The courts have justified imposing such high fines by pointing to culpability, harm and aggravating features. 

The acts must be deliberate to fit into the highest category for culpability. HHJ Sheridan commented in the Thames Water case that the defendant’s conduct was “foreseeable and preventable” and that the company involved had “scant regard for the law”.

Category 1 level harm is defined within the sentencing guidelines as “dangerous” and “widespread” with “major adverse or lasting effects”. The area polluted by Southern Water involved 16–21 billion litres and had a visible impact on beaches, affecting both the public and wildlife alike. This the court found constituted the maximum level of harm and resulted in the largest recorded fine of this nature to date.

Repeat offending is a key aggravating feature in these cases. Thames Water appealed their fine on the grounds that the amount was excessive. The Court of Appeal upheld the fine and emphasised that this was not the first time the company had committed such a breach. Not only did this prosecution itself encompass six separate cases over a four-year period, but Thames Water had received a number of other recent prosecutions for environmental breaches. Johnson J commented that “there is no evidence that the defendant took any notice of the penalties imposed or the court’s remarks”.

What can we expect in the future?

1. Larger civil fines:

The Environment Agency is able to issue variable monetary payments, which are civil fines that are often faster to conclude and more cost-effective than going through the criminal court process. On Monday 3 October 2022, the Environment Secretary announced proposals to increase the limit on civil penalties from £250k to £250m per breach. This is due to be discussed in spring 2023. If the changes are implemented, we may see more civil fines being imposed by the Environment Agency.

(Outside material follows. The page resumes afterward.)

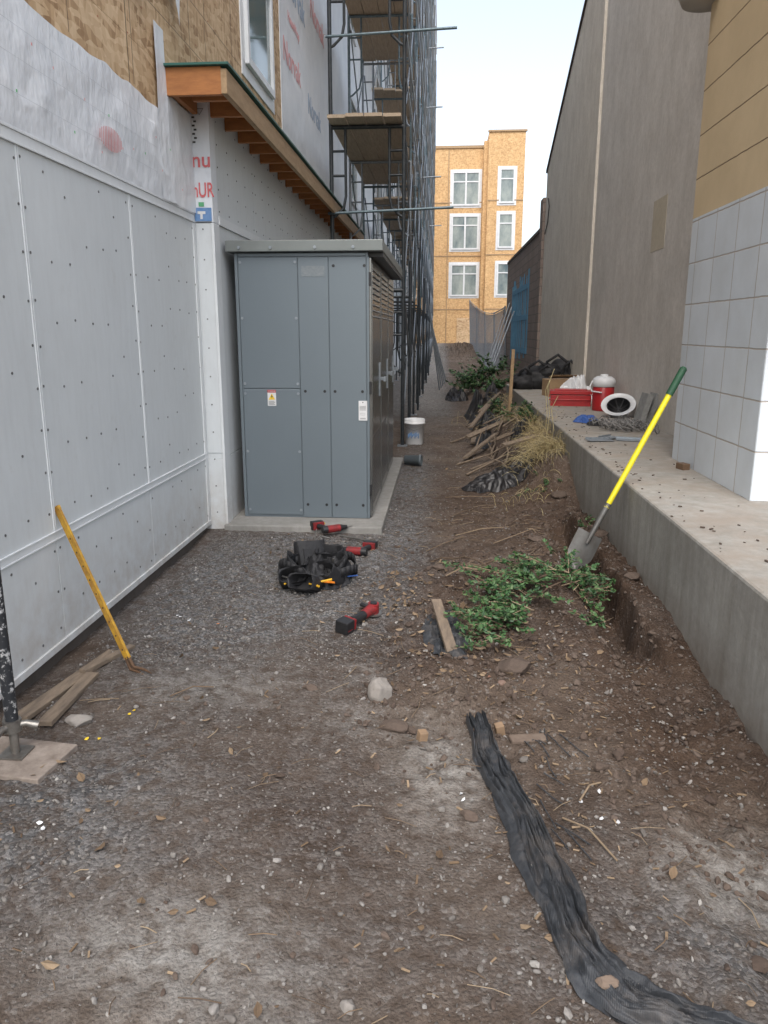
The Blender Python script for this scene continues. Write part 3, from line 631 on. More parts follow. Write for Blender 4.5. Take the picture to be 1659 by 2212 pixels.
CW=MB();CW.box((2.25,18.9,-.3),(2.5,28.2,3.85),0);CW.box((2.2,18.42,-.3),(2.55,18.898,4.5),0);CW.box((2.22,18.901,3.851),(2.53,28.2,3.93),1)
for k in range(16):
    yy=21.2+k*.29+random.gauss(0,.08);CW.box((2.242-.0004*k,yy,.7+random.random()*.4),(2.249,yy+random.uniform(.12,.34),2.7+random.random()*.5),2)
for zz in (1.0,1.9,2.7): CW.box((2.236-.001*zz,21.2,zz),(2.249,25.8,zz+.14),2)
CW.build('block_wall',[mCMU,mFound,mMural])
F_=MB();fp_=[(2.25,27.6),(2.1,31),(1.95,35),(1.75,39),(1.55,43)]
for i,(x,y) in enumerate(fp_):
    z=Hz(x,y);F_.cyl((x,y,z-.2),(x-.1,y,z+2.3),.03,n=8)
    if i<len(fp_)-1:
        x2,y2=fp_[i+1];zz2=Hz(x2,y2);F_.cyl((x-.1,y,z+2.25),(x2-.1,y2,zz2+2.25),.02,n=6)
        n=36
        for k in range(-20,n):
            for d in (1,-1):
                def pt(u,w): return (x+(x2-x)*u-.04-.06*w/2.2,y+(y2-y)*u,z+(zz2-z)*u+w)
                u0=k/n;u1=(k+20)/n
                w0,w1=(0,2.2) if d>0 else (2.2,0)
                ua,ub=max(u0,0),min(u1,1)
                if ub<=ua: continue
                wa=w0+(w1-w0)*(ua-u0)/(u1-u0);wb=w0+(w1-w0)*(ub-u0)/(u1-u0)
                F_.cyl(pt(ua,wa),pt(ub,wb),.004,n=3,cap=False)
for k in range(5):
    yb=24+k*.9;F_.cyl((1.55-.02*k,yb,Hz(1.5,yb)),(2.2,yb+.6,2.2+.15*(k%3)),.022,n=6)
F_.build('chain_link_fence',[mGalv])
# ------------------------------------------------------------ far building
FB=empty('apartment_building');b=MB()
b.box((-12,50,-.5),(2.55,62,12.3),0);b.box((2.551,49.2,-.5),(4.7,62,13.0),0);b.box((2.3,49.55,-.5),(2.549,49.999,12.6),0)
b.box((-12,49.93,12.301),(2.3,50.1,12.45),1);b.box((2.5,49.12,13.001),(4.78,49.3,13.1),1)
b.build('osb_walls',[mOSBf,mWood],FB)
b=MB()
for zz in (2.9,6.1,9.2): b.box((-12,49.97,zz),(2.29,49.999,zz+.06),0);b.box((2.56,49.17,zz),(4.69,49.199,zz+.06),0)
for xx in (-.9,.2,): b.box((xx,49.96,.3),(xx+.05,49.969,12.2),0)
b.build('floor_band',[mWood],FB)
mGlassF=M('far_glass',(.08,.12,.14),(.36,.40,.37),1.2,.15,stretch=(1,1,.5))
def win_y(x0,x1,z0,z1,y,mull):
    b=MB();t=.09
    b.box((x0-.12,y-.02,z0-.12),(x1+.12,y-.003,z1+.12),0)
    b.box((x0,y-.08,z0),(x0+t,y-.02,z1),0);b.box((x1-t,y-.08,z0),(x1,y-.02,z1),0);b.box((x0+t,y-.08,z0),(x1-t,y-.02,z0+t),0);b.box((x0+t,y-.08,z1-t),(x1-t,y-.02,z1),0)
    b.box((x0+t,y-.04,z0+t),(x1-t,y-.022,z1-t),1)
    b.box((x0+t,y-.07,z1-.62),(x1-t,y-.042,z1-.55),0)
    if mull: xm=(x0+x1)/2;b.box((xm-.05,y-.075,z0+t),(xm+.05,y-.043,z1-t),0)
    b.build('window',[mWhiteV,mGlassF],FB)
for z0,z1 in ((9.05,11.0),(6.5,8.5),(3.72,5.65)):
    win_y(.45,2.12,z0,z1,50,True);win_y(3.25,4.15,z0,z1,49.2,False);win_y(-3.4,-1.8,z0,z1,50,True)
b=MB();b.box((.9,49.95,.2),(2.0,49.965,2.4),0);b.build('doorway_panel',[mOSB],FB)
# ------------------------------------------------------------ shovel
SH=empty('shovel');b=MB();tip=Vector((.90,5.0,Hz(.80,4.97)-.05));top=Vector((1.575,5.2,1.36));d=(top-tip).normalized()
sh=tip+d*.48
b.cyl(sh,top-d*.17,.0185,n=16,m=0);b.cyl(top-d*.19,top,.024,n=16,m=1);b.cyl(top,top+d*.012,.024,.014,n=16,m=1)
b.tube([tip+d*.20,tip+d*.28,tip+d*.38,sh+d*.02],[.012,.016,.019,.022],12,2)
side=d.cross(Vector((-.75,-.75,.3))).normalized();nrm=side.cross(d).normalized()
vs=[];nl=14;nw=9
for i in range(nl):
    t=i/(nl-1)
    w=.10*min(1,(t/.4)**.55) if t<.4 else .10
    for j in range(nw):
        u=j/(nw-1)*2-1
        vs.append(tip+d*(.27*t)+side*(w*u)+nrm*(.035*(1-u*u)*(-1)+.02*t))
b.add(vs,[(i*nw+j,i*nw+j+1,(i+1)*nw+j+1,(i+1)*nw+j) for i in range(nl-1) for j in range(nw-1)],2,True)
b.cyl(sh-d*.01,sh+d*.015,.021,n=16,m=0)
o=b.build('shovel_parts',[mYel,mGreenG,mBlade],SH)
# ------------------------------------------------------------ pry bar
b=MB();p0=Vector((-1.46,3.32,Hz(-1.46,3.32)));p1=Vector((-1.865,3.52,.745));d=(p1-p0).normalized();w=Vector((.35,.9,0)).cross(d).normalized();n_=d.cross(w)
def bar(b,a,c,hw,ht,m):
    vs=[a+w*sx*hw+n_*sy*ht for sx,sy in((-1,-1),(1,-1),(1,1),(-1,1))]+[c+w*sx*hw+n_*sy*ht for sx,sy in((-1,-1),(1,-1),(1,1),(-1,1))]
    b.add(vs,[(0,3,2,1),(4,5,6,7),(0,1,5,4),(1,2,6,5),(2,3,7,6),(3,0,4,7)],m)
bar(b,p0+d*.07,p1,.017,.007,0)
bar(b,p1,p1+d*.02,.017,.009,0)
e=p0+Vector((0,0,.015))
for sg in (-1,1): b.tube([p0+d*.08+w*sg*.008,p0+d*.02+w*sg*.014,e+Vector((.05,-.02,0))+w*sg*.02,e+Vector((.09,-.05,-.005))+w*sg*.024],[.009,.009,.007,.003],6,1)
for k in range(9): 
    c=p0+d*(.12+k*.075); b.cyl(c-n_*.0085,c+n_*.0085,.005,n=8,m=1)
b.build('wrecking_bar',[mYelO,mRust],None,.001)
b=MB()
for (x,y,a,L_,w_,z) in [(-1.70,3.18,1.45,.75,.035,.0),(-1.62,3.0,1.62,.5,.03,.0),(-1.63,3.42,1.25,.35,.02,.0)]:
    mm=Matrix.Translation((x,y,Hz(x,y)+.012+z))@Euler((.02,.03,a)).to_matrix().to_4x4();b.box((-L_/2,-w_,-.01),(L_/2,w_,.012),0,mm)
b.build('scrap_lumber',[mWoodG],None,.002)
# ------------------------------------------------------------ crumpled sheets
def crumple(name,cx,cy,rx,ry,h,mat,seed=0,rot=0,z=None,n=70,edge=.4,fr=1.8):
    u=np.linspace(-1,1,n);U,V=np.meshgrid(u,u)
    ang=np.arctan2(V,U);r=np.maximum(np.abs(U),np.abs(V))
    ed=1+edge*fbm(np.cos(ang)*1.8+seed,np.sin(ang)*1.8+seed*2,4)
    X0=np.cos(ang)*r*ed*rx;Y0=np.sin(ang)*r*ed*ry
    a_=seed*1.3;Uc=U*math.cos(a_)+V*math.sin(a_);Vc=-U*math.sin(a_)+V*math.cos(a_)
    wx=.5*fbm(U*1.5+seed,V*1.5,2)
    rd=1-np.abs(fbm(Uc*fr*1.6+seed+wx,Vc*fr*.7+seed*1.7+wx,3))*2.4
    body=(1-r**2.4)
    Zz=body*h*(.35+.5*rd+.6*fbm(U*1.2+seed*3,V*1.2,2))
    X0+= .18*rx*fbm(U*fr*1.1+9+seed,V*fr*1.1,3)*(.3+body);Y0+=.18*ry*fbm(U*fr*1.1+39+seed,V*fr*1.1,3)*(.3+body)
    c,s_=math.cos(rot),math.sin(rot);X1=cx+X0*c-Y0*s_;Y1=cy+X0*s_+Y0*c
    if z is None: X1=np.minimum(X1,1.25)
    base=HG(X1,Y1) if z is None else z
    return gridmesh(name,np.stack([X1,Y1,base+.006+np.clip(Zz,0,None)],-1),[mat])
crumple('black_plastic_sheeting',.62,7.9,.36,.26,.17,mPoly,3,0,None,90)
crumple('black_plastic_sheeting',.40,7.8,.14,.2,.10,mPoly,33,0,None,60)
crumple('black_plastic_sheeting',.92,8.4,.22,.16,.12,mPoly,5)
crumple('black_plastic_sheeting',.98,9.8,.14,.4,.2,mPoly,8,-.3)
crumple('black_plastic_sheeting',.62,11.0,.12,.45,.22,mSilt,12,-.1)
crumple('black_plastic_sheeting',.85,14.6,.35,.9,.6,mPoly,14,.1)
crumple('black_plastic_sheeting',.72,12.8,.2,.8,.42,mSilt,17,.15)
crumple('black_plastic_sheeting',.35,18.5,.3,.6,.3,mPoly,15)
crumple('black_plastic_sheeting',.04,3.78,.12,.38,.06,mSilt,21,.12)
# silt fence strip along path
pts=[(.17,2.95),(.205,2.70),(.25,2.5),(.31,2.25),(.36,2.0),(.385,1.82),(.42,1.69),(.47,1.60),(.56,1.54),(.68,1.49),(.86,1.42)]
wid=[.02,.045,.06,.07,.07,.055,.075,.085,.07,.07,.06]
P_=np.array(pts);t=np.linspace(0,len(pts)-1,300)
def cr(a): 
    i=np.clip(np.floor(t).astype(int),0,len(a)-2);f=t-i;A=np.array(a,float)
    g=lambda k:A[np.clip(k,0,len(A)-1)]
    f=f[:,None] if A.ndim>1 else f
    return .5*((2*g(i))+(-g(i-1)+g(i+1))*f+(2*g(i-1)-5*g(i)+4*g(i+1)-g(i+2))*f**2+(-g(i-1)+3*g(i)-3*g(i+1)+g(i+2))*f**3)
Cc=cr(P_);Cc=Cc+.012*np.stack([fbm(t*1.3,t*0,3),fbm(t*1.3,t*0+9,3)],-1);Ww=cr(wid);Tt=np.gradient(cr(P_),axis=0);Tt/=np.linalg.norm(Tt,axis=1)[:,None];Nn=np.stack([-Tt[:,1],Tt[:,0]],-1)
def strip(name,off,ws,h,seed,mat):
    nw=44;u=np.linspace(-1,1,nw);U,Tg=np.meshgrid(u,np.arange(300)/300*8)
    W=Ww[:,None]*ws*(1+.4*fbm(Tg*1.2+seed,U*0+np.sign(U)*3,3))
    cen=Cc+Nn*off
    X1=cen[:,0:1]+Nn[:,0:1]*W*U;Y1=cen[:,1:2]+Nn[:,1:2]*W*U
    rd=1-np.abs(fbm(U*1.9+seed+1.1*fbm(Tg*.6,U,2),Tg*.45+U*.8,4))*2.6
    Zf=h*((1-U**2)**.6*.35+.75*rd*(1-U**4)+.4*fbm(U*1.2+4,Tg*1.4+seed,3))
    return gridmesh(name,np.stack([X1,Y1,HG(X1,Y1)+.004+np.clip(Zf,0,None)],-1),[mat])
SF=empty('silt_fence')
strip('fabric',0,1.1,.034,2,mSilt).parent=SF
strip('fabric_fold',-.03,.5,.05,6,mSilt).parent=SF
strip('fabric_edge',.03,.32,.042,9,mSilt).parent=SF
b=MB()
for k in range(14):
    x,y=.42+random.gauss(0,.05),2.45+random.gauss(0,.25);a=-1.2+random.gauss(0,.3);L_=random.uniform(.08,.2);pp=[(x+math.cos(a)*L_*s_+random.gauss(0,.004),y+math.sin(a)*L_*s_,Hz(x+math.cos(a)*L_*s_,y+math.sin(a)*L_*s_)+.012) for s_ in (0,.3,.6,1)]
    b.tube(pp,.0025,5)
b.build('frayed_strands',[mSilt],SF)
def stake(name,x,y,w_,L_,rot,mat,pose):
    b=MB();mm=Matrix.Translation((x,y,Hz(x,y)))@Euler(pose+(rot,)).to_matrix().to_4x4();b.box((-w_/2,-w_/2,-.02),(w_/2,w_/2,L_),0,mm);return b.build(name,[mat],None,.003)
mWoodS=M('sawn_stake',(.30,.20,.12),(.2,.135,.085),14,.8,bs=.3)
stake('wooden_stake',-.055,2.78,.036,.045,.4,mWoodS,(.1,.1));stake('wooden_stake',.265,2.88,.036,.035,.2,mWoodS,(.1,-.2));stake('wooden_stake',1.12,12.7,.05,1.0,.1,mWood,(.03,.02))
b=MB();mm=Matrix.Translation((.045,3.73,Hz(.045,3.73)+.06))@Euler((-.03,.12,math.atan2(-.71,.11))).to_matrix().to_4x4();b.box((-.36,-.028,-.012),(.36,.028,.012),0,mm);b.build('plank',[mWoodG],None,.003)
b=MB();mm=Matrix.Translation((.37,2.8,Hz(.37,2.8)+.018))@Euler((.1,.05,.25)).to_matrix().to_4x4();b.box((-.075,-.024,-.01),(.075,.024,.01),0,mm);b.build('wood_scrap',[M('grey_brown_wood',(.17,.13,.10),(.12,.085,.065),20,.9)],None,.006)
b=MB()
for (x,y,a,L_,z) in [(.55,10.2,1.2,1.3,.12),(.75,11.2,1.0,1.4,.25),(.62,12.2,1.35,1.6,.3),(.95,9.8,.9,.9,.35),(.5,11.4,1.5,1.0,.1),(.85,13.5,1.3,1.6,.4),(1.0,8.7,.7,.8,.3)]:
    mm=Matrix.Translation((x,y,max(z,Hz(x,y)+.05)))@Euler((.05+random.gauss(0,.3),-.12,a)).to_matrix().to_4x4();b.box((-L_/2,-.035,-.012),(L_/2,.035,.012),0,mm)
for k in range(22):
    x,y=random.uniform(.45,1.1),random.uniform(8.2,14);a=random.uniform(.6,1.9);z=Hz(x,y)+.06;L_=random.uniform(.4,1.1)
    b.tube([(x-math.cos(a)*L_/2,y-math.sin(a)*L_/2,z-.05),(x+.03,y,z+.02),(x+math.cos(a)*L_/2,y+math.sin(a)*L_/2,z+random.uniform(0,.2))],[.014,.012,.006],6)
b.build('broken_lumber',[mWoodG],None)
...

2. Criminal prosecutions against individuals

The Environmental Performance Assessment (July 2022) identified that the fines imposed were much lower than the salaries of the chief executives and board members of the water companies. The Environment Agency has called for prison sentences for chief executives and board members whose firms are responsible for the worst pollution. This opinion has been positively echoed by some politicians and media, suggesting we may see more environmental prosecutions against individuals in the future.